7. In base alla ricognizione finora svolta emerge la fondatezza dell’appello del Comune di Castelvolturno, sotto un duplice profilo.

8. In primo luogo, nel caso di specie le istanze degli odierni appellati sig.ri Ma. volte ad avviare le procedure di cui alla l. n. 579/1993 non sono finalizzate dall’esigenza di stimolare l’amministrazione civica a promuovere la realizzazione sui beni demaniali di opere di interesse collettivo, al fine di conseguire la sanatoria abusi commessi, oggetto dal parallelo contenzioso tra le parti in causa, ma solo ed esclusivamente per conseguire il beneficio in questione, senza alcuna “contropartita” per la collettività.
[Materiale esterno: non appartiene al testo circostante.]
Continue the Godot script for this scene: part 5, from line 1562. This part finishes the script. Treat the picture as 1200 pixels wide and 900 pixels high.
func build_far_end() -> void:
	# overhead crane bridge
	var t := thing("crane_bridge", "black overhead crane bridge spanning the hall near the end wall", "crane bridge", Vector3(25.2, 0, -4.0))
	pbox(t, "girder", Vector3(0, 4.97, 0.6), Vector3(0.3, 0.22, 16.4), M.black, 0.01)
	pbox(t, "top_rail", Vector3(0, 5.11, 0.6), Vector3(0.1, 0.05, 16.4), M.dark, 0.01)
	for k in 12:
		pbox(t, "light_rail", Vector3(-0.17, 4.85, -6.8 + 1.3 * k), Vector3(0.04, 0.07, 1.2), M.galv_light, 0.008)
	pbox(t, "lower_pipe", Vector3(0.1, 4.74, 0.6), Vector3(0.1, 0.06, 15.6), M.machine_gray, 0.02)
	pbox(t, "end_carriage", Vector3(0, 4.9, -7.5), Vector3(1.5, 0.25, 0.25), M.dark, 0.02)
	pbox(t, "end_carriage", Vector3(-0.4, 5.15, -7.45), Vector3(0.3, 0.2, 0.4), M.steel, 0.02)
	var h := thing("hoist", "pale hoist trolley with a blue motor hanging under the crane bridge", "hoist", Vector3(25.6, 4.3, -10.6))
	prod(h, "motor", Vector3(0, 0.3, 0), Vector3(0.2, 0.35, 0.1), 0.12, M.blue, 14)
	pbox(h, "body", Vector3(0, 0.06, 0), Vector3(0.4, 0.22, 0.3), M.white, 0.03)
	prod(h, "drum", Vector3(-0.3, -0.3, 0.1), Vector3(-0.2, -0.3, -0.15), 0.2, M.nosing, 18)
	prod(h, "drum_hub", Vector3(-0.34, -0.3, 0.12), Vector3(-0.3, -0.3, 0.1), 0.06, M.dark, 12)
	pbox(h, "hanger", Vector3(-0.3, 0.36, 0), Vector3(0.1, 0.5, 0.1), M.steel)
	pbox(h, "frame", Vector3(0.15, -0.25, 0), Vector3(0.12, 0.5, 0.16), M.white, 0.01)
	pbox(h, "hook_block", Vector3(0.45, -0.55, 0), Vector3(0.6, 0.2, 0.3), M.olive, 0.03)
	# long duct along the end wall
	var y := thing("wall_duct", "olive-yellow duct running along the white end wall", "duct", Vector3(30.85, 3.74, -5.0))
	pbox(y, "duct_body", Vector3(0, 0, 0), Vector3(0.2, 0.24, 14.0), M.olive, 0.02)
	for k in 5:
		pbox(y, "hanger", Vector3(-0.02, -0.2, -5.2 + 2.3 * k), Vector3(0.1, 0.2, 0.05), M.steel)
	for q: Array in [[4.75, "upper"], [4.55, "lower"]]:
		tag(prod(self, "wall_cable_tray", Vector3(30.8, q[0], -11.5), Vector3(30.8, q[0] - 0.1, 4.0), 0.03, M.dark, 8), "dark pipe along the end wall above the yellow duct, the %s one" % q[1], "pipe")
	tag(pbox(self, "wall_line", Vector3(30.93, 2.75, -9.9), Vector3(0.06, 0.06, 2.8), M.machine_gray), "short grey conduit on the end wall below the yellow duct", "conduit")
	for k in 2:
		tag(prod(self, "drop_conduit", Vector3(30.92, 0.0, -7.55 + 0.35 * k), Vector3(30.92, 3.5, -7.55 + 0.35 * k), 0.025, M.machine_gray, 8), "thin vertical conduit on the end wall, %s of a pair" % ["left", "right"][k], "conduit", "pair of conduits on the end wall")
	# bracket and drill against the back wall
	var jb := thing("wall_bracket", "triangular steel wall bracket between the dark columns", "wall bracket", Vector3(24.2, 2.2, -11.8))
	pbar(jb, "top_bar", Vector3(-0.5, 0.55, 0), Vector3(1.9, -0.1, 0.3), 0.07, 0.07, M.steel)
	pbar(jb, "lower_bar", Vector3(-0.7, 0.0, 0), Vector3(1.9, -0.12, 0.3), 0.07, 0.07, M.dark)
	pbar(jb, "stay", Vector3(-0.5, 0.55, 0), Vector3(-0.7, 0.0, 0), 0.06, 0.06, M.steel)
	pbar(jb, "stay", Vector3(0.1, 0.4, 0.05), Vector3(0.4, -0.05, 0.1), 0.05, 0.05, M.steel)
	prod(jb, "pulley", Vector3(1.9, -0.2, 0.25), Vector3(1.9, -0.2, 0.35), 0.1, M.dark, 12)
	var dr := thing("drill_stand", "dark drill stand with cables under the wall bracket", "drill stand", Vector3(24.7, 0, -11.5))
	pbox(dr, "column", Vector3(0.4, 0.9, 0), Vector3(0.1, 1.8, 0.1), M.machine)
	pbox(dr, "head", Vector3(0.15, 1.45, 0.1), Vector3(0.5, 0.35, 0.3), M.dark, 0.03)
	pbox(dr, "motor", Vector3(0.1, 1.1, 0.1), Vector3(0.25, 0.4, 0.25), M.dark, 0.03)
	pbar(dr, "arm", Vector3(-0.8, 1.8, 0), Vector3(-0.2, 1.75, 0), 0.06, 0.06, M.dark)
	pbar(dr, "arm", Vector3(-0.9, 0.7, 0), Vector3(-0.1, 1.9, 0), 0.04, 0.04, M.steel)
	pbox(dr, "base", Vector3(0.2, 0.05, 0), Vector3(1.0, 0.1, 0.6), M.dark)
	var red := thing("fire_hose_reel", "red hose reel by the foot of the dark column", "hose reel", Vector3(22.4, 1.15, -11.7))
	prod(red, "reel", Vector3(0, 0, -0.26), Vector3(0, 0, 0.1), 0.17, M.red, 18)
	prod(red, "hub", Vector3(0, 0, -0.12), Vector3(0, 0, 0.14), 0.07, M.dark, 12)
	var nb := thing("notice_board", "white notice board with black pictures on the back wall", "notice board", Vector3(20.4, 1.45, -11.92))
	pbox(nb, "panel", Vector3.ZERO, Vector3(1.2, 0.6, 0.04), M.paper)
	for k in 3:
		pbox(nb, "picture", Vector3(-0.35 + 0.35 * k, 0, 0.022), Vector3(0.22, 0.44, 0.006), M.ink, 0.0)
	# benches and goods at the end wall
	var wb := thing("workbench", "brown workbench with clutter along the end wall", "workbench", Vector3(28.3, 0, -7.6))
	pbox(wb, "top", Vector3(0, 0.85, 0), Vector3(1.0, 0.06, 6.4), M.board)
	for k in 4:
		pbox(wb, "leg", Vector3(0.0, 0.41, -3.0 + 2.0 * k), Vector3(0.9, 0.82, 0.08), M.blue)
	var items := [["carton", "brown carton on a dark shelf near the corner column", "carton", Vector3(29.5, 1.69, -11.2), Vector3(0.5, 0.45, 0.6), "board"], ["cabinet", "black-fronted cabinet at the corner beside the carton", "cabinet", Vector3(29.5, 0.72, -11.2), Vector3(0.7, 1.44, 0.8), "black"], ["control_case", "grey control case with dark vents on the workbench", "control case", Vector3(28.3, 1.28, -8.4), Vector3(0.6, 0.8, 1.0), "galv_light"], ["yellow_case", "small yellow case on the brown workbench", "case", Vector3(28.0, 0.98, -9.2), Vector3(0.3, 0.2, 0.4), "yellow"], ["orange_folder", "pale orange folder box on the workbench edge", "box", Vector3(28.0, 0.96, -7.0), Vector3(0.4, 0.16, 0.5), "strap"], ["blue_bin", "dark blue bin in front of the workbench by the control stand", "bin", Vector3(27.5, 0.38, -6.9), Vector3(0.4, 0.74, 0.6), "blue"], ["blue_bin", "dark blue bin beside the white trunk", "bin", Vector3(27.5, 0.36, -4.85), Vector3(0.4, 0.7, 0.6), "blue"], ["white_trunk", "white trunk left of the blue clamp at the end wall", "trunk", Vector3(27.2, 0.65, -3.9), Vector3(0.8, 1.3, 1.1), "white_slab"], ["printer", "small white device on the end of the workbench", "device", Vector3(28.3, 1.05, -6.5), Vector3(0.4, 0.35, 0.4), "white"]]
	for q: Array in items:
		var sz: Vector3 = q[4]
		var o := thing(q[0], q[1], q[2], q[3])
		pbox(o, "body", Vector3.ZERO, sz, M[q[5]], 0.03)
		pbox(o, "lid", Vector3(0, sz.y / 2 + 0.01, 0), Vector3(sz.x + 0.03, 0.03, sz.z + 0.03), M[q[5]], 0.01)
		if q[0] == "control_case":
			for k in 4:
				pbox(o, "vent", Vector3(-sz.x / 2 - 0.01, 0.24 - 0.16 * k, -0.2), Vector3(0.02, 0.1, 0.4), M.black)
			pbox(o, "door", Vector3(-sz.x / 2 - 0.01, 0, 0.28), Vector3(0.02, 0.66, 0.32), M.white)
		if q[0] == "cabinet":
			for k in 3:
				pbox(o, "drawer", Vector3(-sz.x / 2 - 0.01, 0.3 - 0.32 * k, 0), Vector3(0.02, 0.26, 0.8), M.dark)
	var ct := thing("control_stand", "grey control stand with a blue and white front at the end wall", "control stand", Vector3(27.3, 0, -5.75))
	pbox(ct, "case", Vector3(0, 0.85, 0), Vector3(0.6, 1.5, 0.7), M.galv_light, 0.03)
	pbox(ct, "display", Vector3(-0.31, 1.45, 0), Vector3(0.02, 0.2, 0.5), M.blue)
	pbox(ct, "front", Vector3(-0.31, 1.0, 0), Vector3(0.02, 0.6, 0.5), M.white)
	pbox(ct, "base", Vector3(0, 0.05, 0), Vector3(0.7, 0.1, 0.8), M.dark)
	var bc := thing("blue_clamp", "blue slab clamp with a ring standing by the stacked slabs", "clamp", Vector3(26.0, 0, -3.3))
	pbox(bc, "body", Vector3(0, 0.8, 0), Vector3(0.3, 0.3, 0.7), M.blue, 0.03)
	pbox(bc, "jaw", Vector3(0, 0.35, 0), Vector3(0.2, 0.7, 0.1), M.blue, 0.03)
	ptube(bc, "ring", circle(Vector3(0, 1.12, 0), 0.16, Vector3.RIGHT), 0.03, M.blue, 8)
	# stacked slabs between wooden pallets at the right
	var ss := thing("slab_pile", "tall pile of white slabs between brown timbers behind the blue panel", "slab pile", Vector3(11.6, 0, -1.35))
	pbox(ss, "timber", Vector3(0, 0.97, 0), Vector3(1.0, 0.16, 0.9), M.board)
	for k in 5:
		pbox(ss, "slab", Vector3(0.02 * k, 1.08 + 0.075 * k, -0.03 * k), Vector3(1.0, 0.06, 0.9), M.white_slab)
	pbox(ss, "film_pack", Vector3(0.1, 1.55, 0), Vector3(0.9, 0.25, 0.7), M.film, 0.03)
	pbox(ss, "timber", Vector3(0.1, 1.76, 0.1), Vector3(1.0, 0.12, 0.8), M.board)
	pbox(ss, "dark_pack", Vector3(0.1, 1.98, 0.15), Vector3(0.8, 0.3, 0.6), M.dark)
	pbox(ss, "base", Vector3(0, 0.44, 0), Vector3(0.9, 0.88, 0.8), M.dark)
9. Inoltre, diversamente da quanto ritenuto dal TAR, la motivazione dei provvedimenti impugnati è più che adeguata a dare conto dell’insussistenza dei presupposti di legge per avviare le procedure di cessione, mediante il richiamo ai precedenti dinieghi già opposti ed all’esigenza, chiaramente espressa, di salvaguardare la destinazione dei beni del demanio marittimo ed impedire in questo modo la legalizzazione di violazioni di carattere non solo urbanistico, ma anche paesaggistico, non inclusi nell’effetto di sanatoria disposto dall’art. 6 l. n. 177/1992, richiamato dall’art. 8, comma 1, lett. c), l. n. 579/1993.

10. Con ciò, l’amministrazione ha quindi esplicitato dirimenti ragioni ostative – effettivamente sussistenti – all’accoglimento delle istanze degli originari ricorrenti, in modo del tutto conforme con la portata dell’obbligo di motivazione del provvedimento amministrativo ex art. 3 l. n. 241/1990. Infatti, secondo l’orientamento ormai consolidato di questo Consiglio di Stato, puntualmente citato dal Comune in memoria conclusionale, l’art. 3 citato è ormai inteso in un’accezione funzionale, in virtù della quale, rifuggendosi da posizioni di carattere formalistico, sono rispettosi della disposizione in esame i provvedimenti contenenti l’esternazione di ragioni in misura e con modalità tali da consentire al cittadino la ricostruzione dell’iter logico e giuridico attraverso cui l’amministrazione si è determinata ad adottare un dato provvedimento (da ultimo: Sez. IV, 14 maggio 2014, n. 2502, 16 gennaio 2014, n. 137, 10 luglio 2013, n. 3670, 4 giugno 2013, n. 3070, 26 marzo 2013, n. 1715; Sez. V, 21 giugno 2013, n. 3402; Sez. VI, 15 ottobre 2013, n. 5008).

11. In conclusione, in accoglimento dell’appello, la sentenza di primo grado deve essere riformata, dovendosi respingere i ricorsi riuniti dei sig.ri Ma. (nn. di r.g. 2453 e 2456 del 2005).

Le spese del presente grado di giudizio (il Comune non si è infatti costituito davanti al TAR) seguono la soccombenza e sono liquidate in dispositivo.

P.Q.M.

Il Consiglio di Stato in sede giurisdizionale – Sezione Quinta – definitivamente pronunciando sull’appello n. 5850 del 2005, come in epigrafe proposto, lo accoglie e per l’effetto, in riforma della sentenza impugnata, respinge i ricorsi di primo grado nn. di r.g. 2453 e 2456 del 2005.

Condanna gli appellati sig.ri Gi. e Fr.Ma. a rifondere al Comune di Castel Volturno le spese di causa, liquidate in Euro 7.000,00, oltre al contributo unificato ed agli altri accessori di legge.

Ordina che la presente sentenza sia eseguita dall’autorità amministrativa.

Così deciso in Roma nella camera di consiglio del giorno 12 novembre 2014 con l’intervento dei magistrati:

Luigi Maruotti – Presidente

Carlo Saltelli – Consigliere

Fabio Franconiero – Consigliere, Estensore

Luigi Massimiliano Tarantino – Consigliere

Raffaele Prosperi – Consigliere

Depositata in Segreteria il 5 dicembre 2014.